Begin Data for this task

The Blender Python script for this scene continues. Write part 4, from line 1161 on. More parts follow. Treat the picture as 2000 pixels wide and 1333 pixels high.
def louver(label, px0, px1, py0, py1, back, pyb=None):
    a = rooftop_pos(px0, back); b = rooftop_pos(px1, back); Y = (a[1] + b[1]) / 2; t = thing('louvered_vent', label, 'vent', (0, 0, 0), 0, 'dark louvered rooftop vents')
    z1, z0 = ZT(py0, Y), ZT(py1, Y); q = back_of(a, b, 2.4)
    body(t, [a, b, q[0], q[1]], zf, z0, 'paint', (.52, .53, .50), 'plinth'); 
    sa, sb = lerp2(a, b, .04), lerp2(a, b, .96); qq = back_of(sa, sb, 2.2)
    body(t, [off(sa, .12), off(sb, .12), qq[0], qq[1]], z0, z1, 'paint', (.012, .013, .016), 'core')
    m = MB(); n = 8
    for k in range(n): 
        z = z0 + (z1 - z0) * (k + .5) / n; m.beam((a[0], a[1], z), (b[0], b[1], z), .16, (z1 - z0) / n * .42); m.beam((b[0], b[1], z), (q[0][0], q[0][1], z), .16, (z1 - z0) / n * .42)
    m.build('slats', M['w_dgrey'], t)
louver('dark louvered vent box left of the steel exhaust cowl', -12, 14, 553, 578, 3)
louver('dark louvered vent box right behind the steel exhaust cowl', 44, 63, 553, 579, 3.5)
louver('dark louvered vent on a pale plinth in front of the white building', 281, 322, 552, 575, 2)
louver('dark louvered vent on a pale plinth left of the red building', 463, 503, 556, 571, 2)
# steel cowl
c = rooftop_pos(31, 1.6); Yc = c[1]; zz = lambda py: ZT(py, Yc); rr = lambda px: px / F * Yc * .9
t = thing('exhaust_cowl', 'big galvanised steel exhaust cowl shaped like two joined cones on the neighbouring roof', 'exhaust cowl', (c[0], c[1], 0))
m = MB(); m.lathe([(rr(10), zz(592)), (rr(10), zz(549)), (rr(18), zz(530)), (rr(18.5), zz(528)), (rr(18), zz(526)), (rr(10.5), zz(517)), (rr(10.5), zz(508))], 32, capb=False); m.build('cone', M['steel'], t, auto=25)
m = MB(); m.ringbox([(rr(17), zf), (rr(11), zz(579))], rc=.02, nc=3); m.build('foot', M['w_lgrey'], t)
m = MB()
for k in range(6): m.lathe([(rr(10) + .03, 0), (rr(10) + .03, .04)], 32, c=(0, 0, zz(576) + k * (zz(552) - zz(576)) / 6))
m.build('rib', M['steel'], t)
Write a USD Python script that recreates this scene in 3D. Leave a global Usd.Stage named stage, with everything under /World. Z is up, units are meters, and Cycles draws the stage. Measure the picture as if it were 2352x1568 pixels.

End Data for this task

What to work on ▸ Retype the whole listing above exactly.

Problem solution ▸
The Blender Python script for this scene continues. Write part 4, from line 1161 on. More parts follow. Treat the picture as 2000 pixels wide and 1333 pixels high.
def louver(label, px0, px1, py0, py1, back, pyb=None):
    a = rooftop_pos(px0, back); b = rooftop_pos(px1, back); Y = (a[1] + b[1]) / 2; t = thing('louvered_vent', label, 'vent', (0, 0, 0), 0, 'dark louvered rooftop vents')
    z1, z0 = ZT(py0, Y), ZT(py1, Y); q = back_of(a, b, 2.4)
    body(t, [a, b, q[0], q[1]], zf, z0, 'paint', (.52, .53, .50), 'plinth'); 
    sa, sb = lerp2(a, b, .04), lerp2(a, b, .96); qq = back_of(sa, sb, 2.2)
    body(t, [off(sa, .12), off(sb, .12), qq[0], qq[1]], z0, z1, 'paint', (.012, .013, .016), 'core')
    m = MB(); n = 8
    for k in range(n): 
        z = z0 + (z1 - z0) * (k + .5) / n; m.beam((a[0], a[1], z), (b[0], b[1], z), .16, (z1 - z0) / n * .42); m.beam((b[0], b[1], z), (q[0][0], q[0][1], z), .16, (z1 - z0) / n * .42)
    m.build('slats', M['w_dgrey'], t)
louver('dark louvered vent box left of the steel exhaust cowl', -12, 14, 553, 578, 3)
louver('dark louvered vent box right behind the steel exhaust cowl', 44, 63, 553, 579, 3.5)
louver('dark louvered vent on a pale plinth in front of the white building', 281, 322, 552, 575, 2)
louver('dark louvered vent on a pale plinth left of the red building', 463, 503, 556, 571, 2)
# steel cowl
c = rooftop_pos(31, 1.6); Yc = c[1]; zz = lambda py: ZT(py, Yc); rr = lambda px: px / F * Yc * .9
t = thing('exhaust_cowl', 'big galvanised steel exhaust cowl shaped like two joined cones on the neighbouring roof', 'exhaust cowl', (c[0], c[1], 0))
m = MB(); m.lathe([(rr(10), zz(592)), (rr(10), zz(549)), (rr(18), zz(530)), (rr(18.5), zz(528)), (rr(18), zz(526)), (rr(10.5), zz(517)), (rr(10.5), zz(508))], 32, capb=False); m.build('cone', M['steel'], t, auto=25)
m = MB(); m.ringbox([(rr(17), zf), (rr(11), zz(579))], rc=.02, nc=3); m.build('foot', M['w_lgrey'], t)
m = MB()
for k in range(6): m.lathe([(rr(10) + .03, 0), (rr(10) + .03, .04)], 32, c=(0, 0, zz(576) + k * (zz(552) - zz(576)) / 6))
m.build('rib', M['steel'], t)
Write a USD Python script that recreates this scene in 3D. Leave a global Usd.Stage named stage, with everything under /World. Z is up, units are meters, and Cycles draws the stage. Measure the picture as if it were 2352x1568 pixels.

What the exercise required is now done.